Comptabilité d’entreprise : « Exiger que la matérialité s’étende au-delà du domaine économique est en réalité simpliste »
La comptabilité extrafinancière, dont la finalité est de mesurer les liens d’interdépendance qui existent entre une entreprise et son écosystème, et de favoriser l’évolution des entreprises vers des modes opératoires plus soutenables, est un enjeu climatique et social immense. En effet, détourner ne serait-ce que 1 % de la capitalisation financière mondiale chaque année grâce à de nouvelles normes comptables financerait les 4 000 milliards d’euros nécessaires à une transition juste à l’échelle de la planète.
Encore faut-il, pour que cette bascule des marchés s’opère, que l’on soit en mesure de compter tout ce qui compte. Pour ce faire, une réponse mondiale est en cours d’élaboration au sein de l’International Sustainability Standards Board (ISSB), sous l’égide de la Fondation IFRS (l’organisme international des normes comptables), adoubée par les autorités internationales de régulation des marchés financiers.
Ce qui compte, en comptabilité d’entreprise, est ce qui est matériel : une information dont l’omission pourrait influencer la décision d’acheter ou de vendre des actions d’une entreprise, ou de lui prêter ou pas des capitaux.
Dans ce domaine, l’Europe a fait un choix normatif ambitieux, en exigeant que la matérialité s’étende au-delà du domaine économique : en plus de ses bailleurs de fonds, il s’agit pour l’entreprise de compter tout ce qui importe pour toutes ses parties prenantes. Pour définir cette approche, un terme a été choisi : la « double matérialité » – « Corporate Sustainability Reporting Directive » (CSRD), ou directive sur la publication d’informations extrafinancières pour les grandes entreprises.
Une triple illusion
Evidente de prime abord, cette conception est en réalité simpliste. Devenue le cri de ralliement de ceux qui rejettent en bloc la matérialité ordinaire des marchés financiers, désormais réputée « simple », elle entretient une triple illusion et porte un angle mort dangereux.

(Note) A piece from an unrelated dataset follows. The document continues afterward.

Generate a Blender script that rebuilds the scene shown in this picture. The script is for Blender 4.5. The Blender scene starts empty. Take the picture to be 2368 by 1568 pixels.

La première illusion est que la puissance performative de la matérialité serait en soi transposable hors de l’économie. Séduisant, mais piégeux. La matérialité d’une information sur les marchés est sanctionnée par une décision immédiate, claire et forte : acheter ou vendre. Or, le volet non économique d’une double matérialité ne motive aucune sanction immédiate, claire ou forte. Un sujet majeur pour un acteur sera en effet secondaire pour un autre.
Par exemple, la pollution d’une rivière entraînera des préoccupations bien différentes selon qu’il s’agit de la municipalité qui supportera le coût de la dépollution, de l’association de pêche locale qui déplorera la disparition de son espèce favorite, ou d’une ONG qui ne décomptera au contraire que les espèces protégées.